Task directions | Answer with a single number: the count of lines that hold "wide".

Data provided |
___

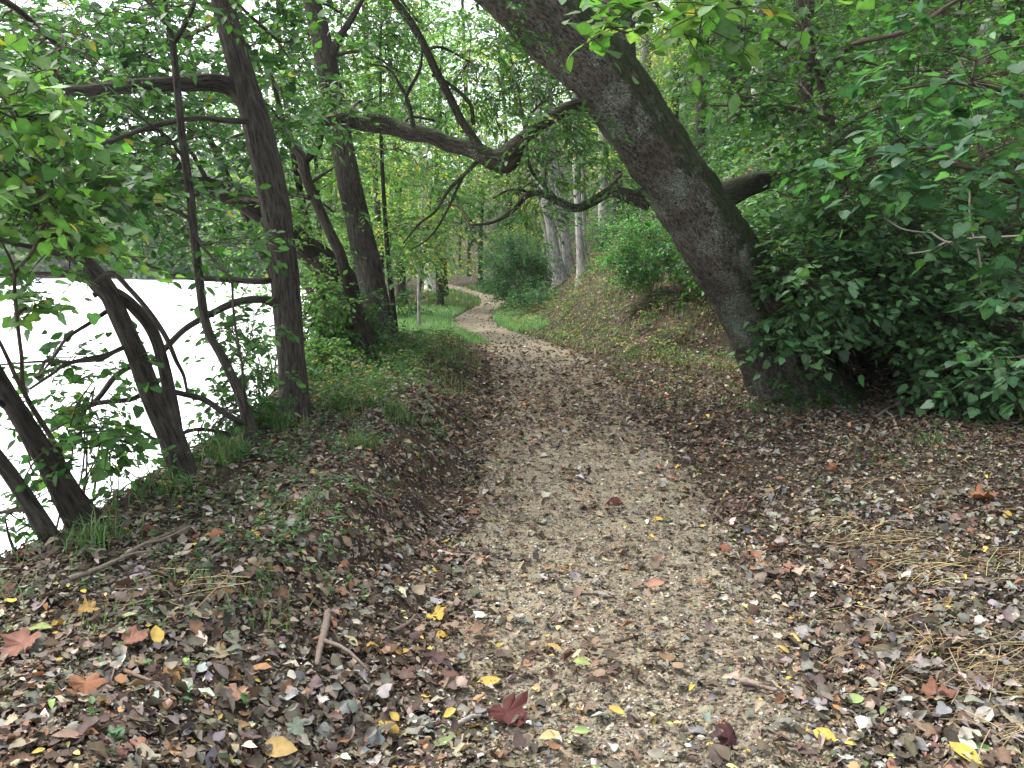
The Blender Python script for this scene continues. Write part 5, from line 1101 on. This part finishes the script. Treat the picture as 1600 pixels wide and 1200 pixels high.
# ================================================================== SINGLE FALLEN LEAVES THAT STAND OUT
RUST, ORAN, YELL, LIME, MAR, CREAM, TAN = (.25, .09, .045), (.42, .17, .07), (.62, .42, .03), (.36, .44, .1), (.13, .035, .03), (.55, .5, .38), (.42, .3, .17)
lob = ['lobed_leaf', 1]; ov = ['oval_leaf', 0]
HL = [
 (800, 1140, 78, 1, MAR, 'dark red lobed leaf, largest on the near gravel'),
 (135, 1092, 56, 1, ORAN, 'orange brown lobed leaf on bare dirt at the lower left'),
 (262, 1064, 54, 1, (.4, .2, .05), 'orange leaf with yellow patches above a dark dirt lip'),
 (368, 1100, 44, 1, (.42, .22, .12), 'tan orange lobed leaf near a green seedling at the lower left'),
 (343, 930, 50, 1, ORAN, 'upright orange lobed leaf on the left berm'),
 (28, 1028, 66, 1, (.36, .16, .1), 'wide salmon brown leaf at the left picture edge'),
 (333, 848, 40, 1, ORAN, 'orange curled leaf on the berm crest'),
 (222, 834, 38, 1, RUST, 'rust brown leaf standing on edge on the bank crest'),
 (135, 965, 36, 1, (.55, .33, .06), 'amber lobed leaf resting over a grey curled leaf'),
 (246, 1008, 46, 0, YELL, 'yellow pointed leaf beside a salmon one on the left berm'),
 (212, 1014, 46, 1, (.38, .17, .1), 'salmon leaf touching the yellow pointed leaf'),
 (201, 975, 26, 0, (.5, .52, .24), 'pale green oval leaf on the left berm'),
 (66, 998, 34, 0, LIME, 'lime green leaf near the left picture edge'),
 (134, 1160, 34, 0, (.4, .16, .05), 'copper oval leaf in the bottom left corner'),
 (550, 1016, 30, 0, (.6, .52, .24), 'pale yellow heart shaped leaf at the left path edge'),
 (556, 986, 22, 0, CREAM, 'cream leaf standing upright at the left path edge'),
 (684, 973, 40, 1, YELL, 'yellow lobed leaf on the left half of the path, the farther of two'),
 (690, 998, 36, 1, (.56, .36, .03), 'golden lobed leaf just below another yellow one on the path'),
 (762, 1083, 40, 0, YELL, 'yellow oval leaf above the dark red lobed leaf'),
 (703, 1129, 26, 0, (.68, .45, .03), 'small golden leaf left of the dark red lobed leaf'),
 (617, 1134, 22, 0, (.66, .44, .03), 'bright yellow leaf, upper of two in the litter at lower centre'),
 (614, 1154, 32, 0, (.62, .38, .02), 'bright yellow leaf, lower of two in the litter at lower centre'),
 (860, 1168, 36, 0, (.56, .44, .16), 'pale yellow leaf with a brown stain at the bottom centre'),
 (434, 1184, 58, 0, (.55, .36, .09), 'large yellow tan leaf at the bottom edge left of centre'),
 (908, 1053, 30, 0, LIME, 'lime leaf in the middle of the gravel'),
 (962, 1128, 30, 0, YELL, 'narrow yellow leaf pointing to the camera on the gravel'),
 (909, 1161, 30, 0, (.34, .46, .12), 'narrow lime leaf lying on the near gravel'),
 (867, 1028, 30, 0, (.58, .34, .06), 'amber leaf on the sandy middle of the path'),
 (1024, 927, 34, 0, (.5, .24, .14), 'pink and orange leaf beside a thin stick on the path'),
 (1237, 1008, 27, 0, (.6, .46, .1), 'round yellow leaf with a green centre on the right of the path'),
 (1224, 1033, 22, 0, (.6, .42, .06), 'small yellow leaf just below the round yellow one'),
 (1286, 1173, 38, 0, (.72, .48, .02), 'vivid yellow leaf at the bottom right of the gravel'),
 (1335, 1111, 32, 0, (.36, .5, .14), 'lime leaf at the right edge of the gravel'),
 (1150, 1172, 60, 1, (.1, .035, .035), 'crushed maroon leaf on the near gravel right of centre'),
 (1540, 784, 44, 1, ORAN, 'orange brown lobed leaf on the litter at the right'),
 (1483, 1014, 46, 1, RUST, 'rust lobed leaf among grey leaves at the lower right'),
 (1470, 1098, 54, 1, (.27, .11, .06), 'brown lobed leaf beside the straw at the lower right'),
 (1537, 1130, 42, 0, (.6, .56, .46), 'whitish leaf beside the straw in the lower right corner'),
 (1515, 1166, 44, 0, (.5, .44, .33), 'cream curled leaf at the bottom right'),
 (1505, 1195, 55, 0, (.6, .5, .04), 'yellow green leaf cut by the bottom edge at the right'),
 (1305, 738, 24, 1, (.45, .16, .05), 'orange leaf on the litter below the black hollow'),
 (1128, 868, 34, 1, RUST, 'red brown crumpled leaf at the right edge of the path'),
 (1222, 655, 24, 1, ORAN, 'orange leaf at the very foot of the leaning trunk'),
 (1567, 982, 26, 0, (.6, .58, .52), 'small white cupped leaf on grey litter at the right'),
 (958, 795, 30, 1, MAR, 'maroon leaf in the middle distance of the path'),
]
r = np.random.default_rng(401)
for i, (px, py, w, lobe, col, lab) in enumerate(HL):
    p = G(px, py); p[2] = float(zsurf(p[0:1], p[1:2])[0]) + .03
    dist = np.linalg.norm(p - np.array([0, 0, EYE])); s = .86 * w / F * dist
    nm = normals_at(p[0:1], p[1:2])[0]
    Z = nrm(nm + r.normal(0, .2, 3) + np.array([0, -.2, 0])); a = r.uniform(0, 6.28)
    if not lobe: a = r.choice([0, math.pi]) + r.normal(0, .5)
    Y = np.array([math.cos(a), math.sin(a), 0]); Y = nrm(Y - Z * (Y @ Z)); X = np.cross(Y, Z)
    tp = lobed(r.uniform(.3, .8), r.uniform(.2, .6) * r.choice([-1, 1]), 600 + i, 2.5) if lobe else ovate(r.uniform(.45, .68), r.uniform(.02, .08), r.uniform(-.15, .2), r.uniform(.0, .14), r.uniform(-.4, .4))
    sc = s * (.85 if lobe else 1.05)
    g = Geo(); c0 = p - Y * sc * .45
    inst(g, tp, c0[None], X[None], Y[None], Z[None], np.array([sc]), (.78 * np.array([col]) + .22 * np.mean(col)) * .6)
    o = g.build(lob[0] if lobe else ov[0], M_LITTER, org=p)
    tag(o, lab, 'fallen leaf', 'single leaves that stand out on the ground')

# sticks on the ground
def stick(lab, pts, w, col=(.12, .095, .075), seed=0, forks=()):
    r = np.random.default_rng(seed + 700)
    P3 = []
    for a, b in pts:
        p = G(a, b); p[2] = float(zsurf(p[0:1], p[1:2])[0]) + .03; P3.append(p)
    rad = w / F * np.linalg.norm(P3[0] - np.array([0, 0, EYE])) / 2
    q = catmull(P3, 26); q += r.normal(0, rad * .07, q.shape); 
    g = Geo(); tube(g, q, rad * np.linspace(1.1, .6, 26) * r.uniform(.95, 1.06, 26), 8, col, ridge=.1, lump=.15, seed=seed)
    for k in forks:
        b = q[k]; d = nrm(q[min(k + 2, 25)] - q[k]) + np.array([r.normal(0, .5), r.normal(0, .5), .35]); tube(g, catmull([b, b + d * rad * 7, b + d * rad * 13 + r.normal(0, rad * 2, 3)], 6), np.linspace(rad * .6, rad * .3, 6), 5, col)
    o = g.build('stick', M_STICK, org=P3[0]); tag(o, lab, 'stick', 'sticks lying on the ground')
stick('stubby barky stick pointing to the camera at the left path edge', [(513, 972), (508, 1000), (500, 1030), (496, 1052)], 12, (.16, .125, .1), 1, (12,))
stick('short dark curved stick beside the yellow leaves on the path', [(612, 1000), (635, 990), (650, 972)], 8, (.1, .075, .06), 2)
stick('long thin grey stick lying along the left berm', [(108, 920), (170, 893), (225, 862), (283, 838)], 7, (.17, .14, .11), 3, (9, 17))
stick('thin brown twig above the bottom left dirt', [(196, 1062), (238, 1080), (285, 1098)], 5, (.15, .11, .085), 4, (14,))
stick('grey stick left of the dark red lobed leaf', [(712, 1150), (735, 1142), (752, 1137)], 8, (.24, .21, .18), 5)
stick('thin dark twig lying across the middle of the path', [(878, 938), (905, 942), (928, 946)], 4, (.06, .048, .04), 6)
stick('straight dark twig in the gravel below the pink leaf', [(960, 1022), (985, 1016), (1004, 1010)], 5, (.07, .055, .045), 7)
stick('flat grey bark strip on the right half of the gravel', [(1160, 1082), (1190, 1090), (1212, 1098)], 10, (.2, .16, .13), 8)
stick('pale standing stem in the litter below the thicket', [(1400, 672), (1393, 655), (1382, 648)], 4, (.3, .24, .17), 9)
stick('slender grey branch leaning out of the litter at the foot of the thicket', [(1365, 660), (1385, 645), (1400, 638)], 5, (.22, .19, .15), 10)

# pale stones that stand out of the gravel
def stone(lab, px, py, w, col, seed):
    p = G(px, py); p[2] = float(zsurf(p[0:1], p[1:2])[0])
    s = w / F * np.linalg.norm(p - np.array([0, 0, EYE]))
    import bmesh
    bm = bmesh.new(); bmesh.ops.create_icosphere(bm, subdivisions=3, radius=.5)
    v = np.array([q.co[:] for q in bm.verts]); t = np.array([[q.index for q in f.verts] for f in bm.faces]); bm.free()
    v *= (1 + .16 * wob(v[:, 0] * 3, v[:, 1] * 3 + v[:, 2] * 2, 2.0, seed))[:, None]
    g = Geo(); g.add(v * np.array([s, s * .8, s * .62]) + p + np.array([0, 0, s * .16]), t, None, np.tile(col, (len(v), 1)))
    tag(g.build('stone', M_STONE, org=p), lab, 'stone', 'pale stones on the path')
stone('white stone, left of a touching pair on the right of the gravel', 1185, 982, 11, (.6, .58, .55), 1)
stone('bluish stone, right of a touching pair on the right of the gravel', 1201, 977, 10, (.42, .46, .5), 2)
stone('pale round stone beside the round yellow leaf', 1181, 1005, 9, (.58, .55, .48), 3)
stone('white stone near the right edge of the gravel by the small yellow leaf', 1283, 1078, 12, (.6, .57, .5), 4)
stone('bluish grey stone on the near gravel', 1075, 1175, 11, (.36, .4, .44), 5)
stone('blue grey stone right of the dark red lobed leaf', 841, 1142, 11, (.34, .38, .42), 6)

# ================================================================== LIGHT, SKY, CAMERA
w = bpy.data.worlds.new('World'); C.world = w; w.use_nodes = True
nt = w.node_tree; nt.nodes.clear()
SUN_EL, SUN_AZ = R(58), R(-62)      # azimuth measured from +Y towards +X
sky = nt.nodes.new('ShaderNodeTexSky'); sky.sky_type = 'NISHITA'; sky.sun_disc = False
sky.sun_elevation = SUN_EL; sky.sun_rotation = SUN_AZ; sky.air_density = 1.0; sky.dust_density = 4.0; sky.ozone_density = 1.0
hs = nt.nodes.new('ShaderNodeHueSaturation'); hs.inputs['Saturation'].default_value = .36
bg = nt.nodes.new('ShaderNodeBackground'); bg.inputs['Strength'].default_value = .15
ow = nt.nodes.new('ShaderNodeOutputWorld')
nt.links.new(sky.outputs[0], hs.inputs['Color']); nt.links.new(hs.outputs[0], bg.inputs['Color']); nt.links.new(bg.outputs[0], ow.inputs[0])
sl = bpy.data.lights.new('sun', 'SUN'); sl.energy = 1.1; sl.angle = R(14); sl.color = (1, .97, .93)
so = bpy.data.objects.new('sun', sl); COL.objects.link(so)
from mathutils import Vector
sd_ = Vector((math.sin(SUN_AZ) * math.cos(SUN_EL), math.cos(SUN_AZ) * math.cos(SUN_EL), math.sin(SUN_EL)))
so.rotation_euler = (-sd_).to_track_quat('-Z', 'Y').to_euler(); so.location = (0, 0, 30)

# the damp air over the river: even thin haze round everything
hm, hnt, ho = nodes('haze')
hv = N(hnt, 'ShaderNodeVolumePrincipled'); hv.inputs['Color'].default_value = (.86, .93, .97, 1); hv.inputs['Density'].default_value = .0004; hv.inputs['Anisotropy'].default_value = .2
hnt.links.new(hv.outputs[0], ho.inputs['Volume'])
g = Geo(); hx, hy0, hy1, h0, h1 = 330, -75, 320, -6, 45
g.add([(-hx, hy0, h0), (hx, hy0, h0), (hx, hy1, h0), (-hx, hy1, h0), (-hx, hy0, h1), (hx, hy0, h1), (hx, hy1, h1), (-hx, hy1, h1)], None, [(0, 3, 2, 1), (4, 5, 6, 7), (0, 1, 5, 4), (1, 2, 6, 5), (2, 3, 7, 6), (3, 0, 4, 7)])
if HAZE: tag(g.build('haze', hm, smooth=False), kind='stuff')

cam = bpy.data.cameras.new('camera'); co = bpy.data.objects.new('camera', cam); COL.objects.link(co)
co.location = (0, 0, EYE); co.rotation_euler = (R(90) - PITCH, 0, 0)
cam.sensor_width = 36; cam.lens = F / 1600 * 36; cam.clip_end = 1000; cam.clip_start = .05
C.camera = co
C.view_settings.view_transform = 'Standard'; C.view_settings.look = 'None'; C.view_settings.gamma = 1
C.view_settings.exposure = 2.1
C.render.engine = 'CYCLES'
C.cycles.use_denoising = True
C.cycles.max_bounces = 8; C.cycles.diffuse_bounces = 4; C.cycles.transmission_bounces = 6; C.cycles.glossy_bounces = 3
C.cycles.sample_clamp_indirect = 6
print('TRIS', sum(len(o.data.polygons) for o in C.objects if o.type == 'MESH'), 'OBJS', len(C.objects))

___

Worked solution | 2